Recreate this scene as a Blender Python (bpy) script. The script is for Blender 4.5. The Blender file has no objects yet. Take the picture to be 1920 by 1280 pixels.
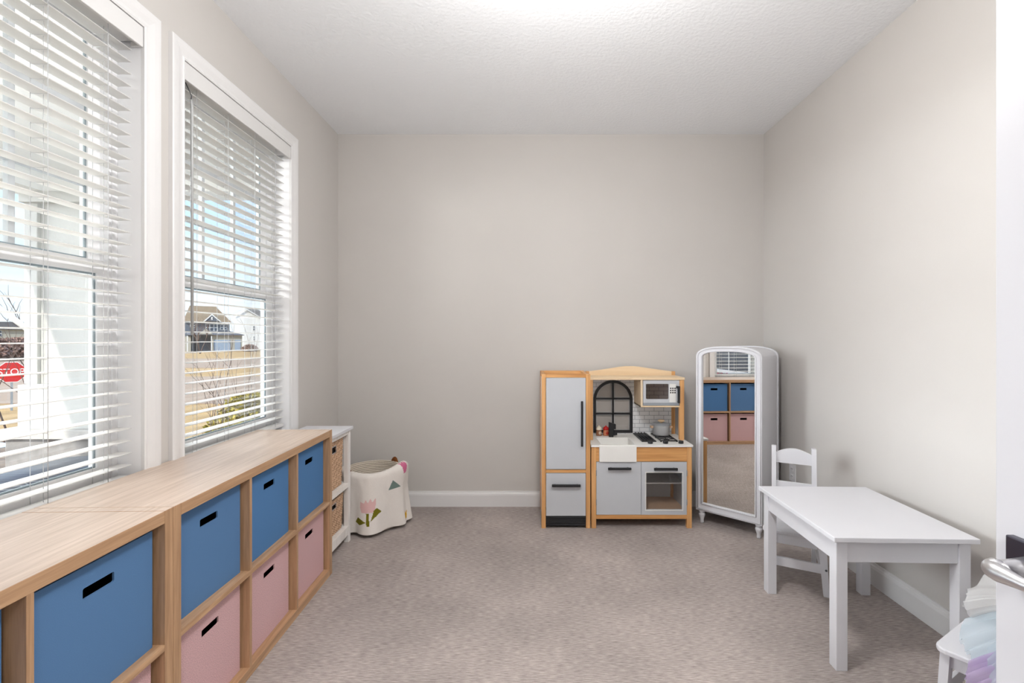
import bpy, bmesh, math, random
from mathutils import Vector, Matrix, noise
random.seed(7)
C = bpy.context.scene.collection
PI = math.pi
R = math.radians

# ------------------------------------------------------------ materials
def lin(c):
    o = []
    for v in c[:3]:
        v = v / 255.0
        o.append(v / 12.92 if v <= 0.04045 else ((v + 0.055) / 1.055) ** 2.4)
    return (o[0], o[1], o[2], 1.0)

def new_mat(name):
    m = bpy.data.materials.new(name)
    m.use_nodes = True
    nt = m.node_tree
    b = nt.nodes.get('Principled BSDF')
    return m, nt, b

def nd(nt, t, **kw):
    n = nt.nodes.new(t)
    for k, v in kw.items():
        setattr(n, k, v)
    return n

def coords(nt, scale=(1, 1, 1), rot=(0, 0, 0)):
    tc = nd(nt, 'ShaderNodeTexCoord')
    mp = nd(nt, 'ShaderNodeMapping')
    mp.inputs['Scale'].default_value = scale
    mp.inputs['Rotation'].default_value = rot
    nt.links.new(tc.outputs['Object'], mp.inputs['Vector'])
    return mp.outputs['Vector']

def ramp(nt, fac, stops, interp='LINEAR'):
    r = nd(nt, 'ShaderNodeValToRGB')
    r.color_ramp.interpolation = interp
    e = r.color_ramp.elements
    while len(e) < len(stops):
        e.new(0.5)
    for i, (p, c) in enumerate(stops):
        e[i].position = p
        e[i].color = c
    nt.links.new(fac, r.inputs['Fac'])
    return r.outputs['Color']

def paint(name, c, rough=0.5, var=0.03, scale=12, bump=0.0, bscale=200, metal=0.0, spec=0.5):
    m, nt, b = new_mat(name)
    base = lin(c)
    n = nd(nt, 'ShaderNodeTexNoise')
    n.inputs['Scale'].default_value = scale
    n.inputs['Detail'].default_value = 3
    nt.links.new(coords(nt), n.inputs['Vector'])
    lo = tuple(max(0, x * (1 - var)) for x in base[:3]) + (1,)
    hi = tuple(min(1, x * (1 + var)) for x in base[:3]) + (1,)
    nt.links.new(ramp(nt, n.outputs['Fac'], [(0.3, lo), (0.7, hi)]), b.inputs['Base Color'])
    b.inputs['Roughness'].default_value = rough
    b.inputs['Metallic'].default_value = metal
    b.inputs['Specular IOR Level'].default_value = spec
    if bump > 0:
        n2 = nd(nt, 'ShaderNodeTexNoise')
        n2.inputs['Scale'].default_value = bscale
        n2.inputs['Detail'].default_value = 3
        nt.links.new(coords(nt), n2.inputs['Vector'])
        bp = nd(nt, 'ShaderNodeBump')
        bp.inputs['Strength'].default_value = bump
        bp.inputs['Distance'].default_value = 0.002
        nt.links.new(n2.outputs['Fac'], bp.inputs['Height'])
        nt.links.new(bp.outputs['Normal'], b.inputs['Normal'])
    return m

def wood(name, c1, c2, axis='x', rough=0.45, fine=1.0, spec=0.5):
    """grain streaks running along one axis of the object"""
    m, nt, b = new_mat(name)
    s = {'x': (1.2, 26, 26), 'y': (26, 1.2, 26), 'z': (26, 26, 1.2)}[axis]
    v = coords(nt, tuple(k * fine for k in s))
    n = nd(nt, 'ShaderNodeTexNoise')
    n.inputs['Scale'].default_value = 1.6
    n.inputs['Detail'].default_value = 6
    n.inputs['Distortion'].default_value = 0.6
    nt.links.new(v, n.inputs['Vector'])
    n2 = nd(nt, 'ShaderNodeTexNoise')
    n2.inputs['Scale'].default_value = 9
    n2.inputs['Detail'].default_value = 4
    nt.links.new(v, n2.inputs['Vector'])
    mx = nd(nt, 'ShaderNodeMath', operation='ADD')
    ml = nd(nt, 'ShaderNodeMath', operation='MULTIPLY')
    ml.inputs[1].default_value = 0.35
    nt.links.new(n2.outputs['Fac'], ml.inputs[0])
    nt.links.new(n.outputs['Fac'], mx.inputs[0])
    nt.links.new(ml.outputs[0], mx.inputs[1])
    nt.links.new(ramp(nt, mx.outputs[0], [(0.45, lin(c1)), (0.9, lin(c2))]), b.inputs['Base Color'])
    b.inputs['Roughness'].default_value = rough
    b.inputs['Specular IOR Level'].default_value = spec
    return m

def fabric(name, c, scale=900, var=0.12, rough=0.95, bump=0.3, vscale=None):
    m, nt, b = new_mat(name)
    n = nd(nt, 'ShaderNodeTexNoise')
    n.inputs['Scale'].default_value = vscale or scale
    n.inputs['Detail'].default_value = 2
    nt.links.new(coords(nt), n.inputs['Vector'])
    base = lin(c)
    lo = tuple(max(0, x * (1 - var)) for x in base[:3]) + (1,)
    hi = tuple(min(1, x * (1 + var)) for x in base[:3]) + (1,)
    nt.links.new(ramp(nt, n.outputs['Fac'], [(0.35, lo), (0.65, hi)]), b.inputs['Base Color'])
    b.inputs['Roughness'].default_value = rough
    b.inputs['Specular IOR Level'].default_value = 0.15
    bp = nd(nt, 'ShaderNodeBump')
    bp.inputs['Strength'].default_value = bump
    bp.inputs['Distance'].default_value = 0.001
    nt.links.new(n.outputs['Fac'], bp.inputs['Height'])
    nt.links.new(bp.outputs['Normal'], b.inputs['Normal'])
    return m

def glass(name, tint=(1, 1, 1, 1), refl=0.05):
    m, nt, b = new_mat(name)
    nt.nodes.remove(b)
    out = nt.nodes['Material Output']
    t = nd(nt, 'ShaderNodeBsdfTransparent')
    t.inputs['Color'].default_value = tint
    g = nd(nt, 'ShaderNodeBsdfGlossy')
    g.inputs['Roughness'].default_value = 0.02
    mx = nd(nt, 'ShaderNodeMixShader')
    lw = nd(nt, 'ShaderNodeLayerWeight')
    lw.inputs['Blend'].default_value = 0.15
    mt = nd(nt, 'ShaderNodeMath', operation='MULTIPLY_ADD')
    mt.inputs[1].default_value = 0.35
    mt.inputs[2].default_value = refl
    nt.links.new(lw.outputs['Fresnel'], mt.inputs[0])
    nt.links.new(mt.outputs[0], mx.inputs['Fac'])
    nt.links.new(t.outputs[0], mx.inputs[1])
    nt.links.new(g.outputs[0], mx.inputs[2])
    nt.links.new(mx.outputs[0], out.inputs['Surface'])
    return m

def tulle(name, c, alpha=0.45):
    m, nt, b = new_mat(name)
    nt.nodes.remove(b)
    out = nt.nodes['Material Output']
    t = nd(nt, 'ShaderNodeBsdfTransparent')
    d = nd(nt, 'ShaderNodeBsdfDiffuse'); d.inputs['Color'].default_value = lin(c)
    tr = nd(nt, 'ShaderNodeBsdfTranslucent'); tr.inputs['Color'].default_value = lin(c)
    m1 = nd(nt, 'ShaderNodeMixShader'); m1.inputs['Fac'].default_value = 0.35
    nt.links.new(d.outputs[0], m1.inputs[1]); nt.links.new(tr.outputs[0], m1.inputs[2])
    m2 = nd(nt, 'ShaderNodeMixShader'); m2.inputs['Fac'].default_value = alpha
    nt.links.new(t.outputs[0], m2.inputs[1]); nt.links.new(m1.outputs[0], m2.inputs[2])
    nt.links.new(m2.outputs[0], out.inputs['Surface'])
    return m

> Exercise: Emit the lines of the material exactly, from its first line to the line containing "return r.outputs['Color']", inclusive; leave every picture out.

> Complete output:
Recreate this scene as a Blender Python (bpy) script. The script is for Blender 4.5. The Blender file has no objects yet. Take the picture to be 1920 by 1280 pixels.
import bpy, bmesh, math, random
from mathutils import Vector, Matrix, noise
random.seed(7)
C = bpy.context.scene.collection
PI = math.pi
R = math.radians

# ------------------------------------------------------------ materials
def lin(c):
    o = []
    for v in c[:3]:
        v = v / 255.0
        o.append(v / 12.92 if v <= 0.04045 else ((v + 0.055) / 1.055) ** 2.4)
    return (o[0], o[1], o[2], 1.0)

def new_mat(name):
    m = bpy.data.materials.new(name)
    m.use_nodes = True
    nt = m.node_tree
    b = nt.nodes.get('Principled BSDF')
    return m, nt, b

def nd(nt, t, **kw):
    n = nt.nodes.new(t)
    for k, v in kw.items():
        setattr(n, k, v)
    return n

def coords(nt, scale=(1, 1, 1), rot=(0, 0, 0)):
    tc = nd(nt, 'ShaderNodeTexCoord')
    mp = nd(nt, 'ShaderNodeMapping')
    mp.inputs['Scale'].default_value = scale
    mp.inputs['Rotation'].default_value = rot
    nt.links.new(tc.outputs['Object'], mp.inputs['Vector'])
    return mp.outputs['Vector']

def ramp(nt, fac, stops, interp='LINEAR'):
    r = nd(nt, 'ShaderNodeValToRGB')
    r.color_ramp.interpolation = interp
    e = r.color_ramp.elements
    while len(e) < len(stops):
        e.new(0.5)
    for i, (p, c) in enumerate(stops):
        e[i].position = p
        e[i].color = c
    nt.links.new(fac, r.inputs['Fac'])
    return r.outputs['Color']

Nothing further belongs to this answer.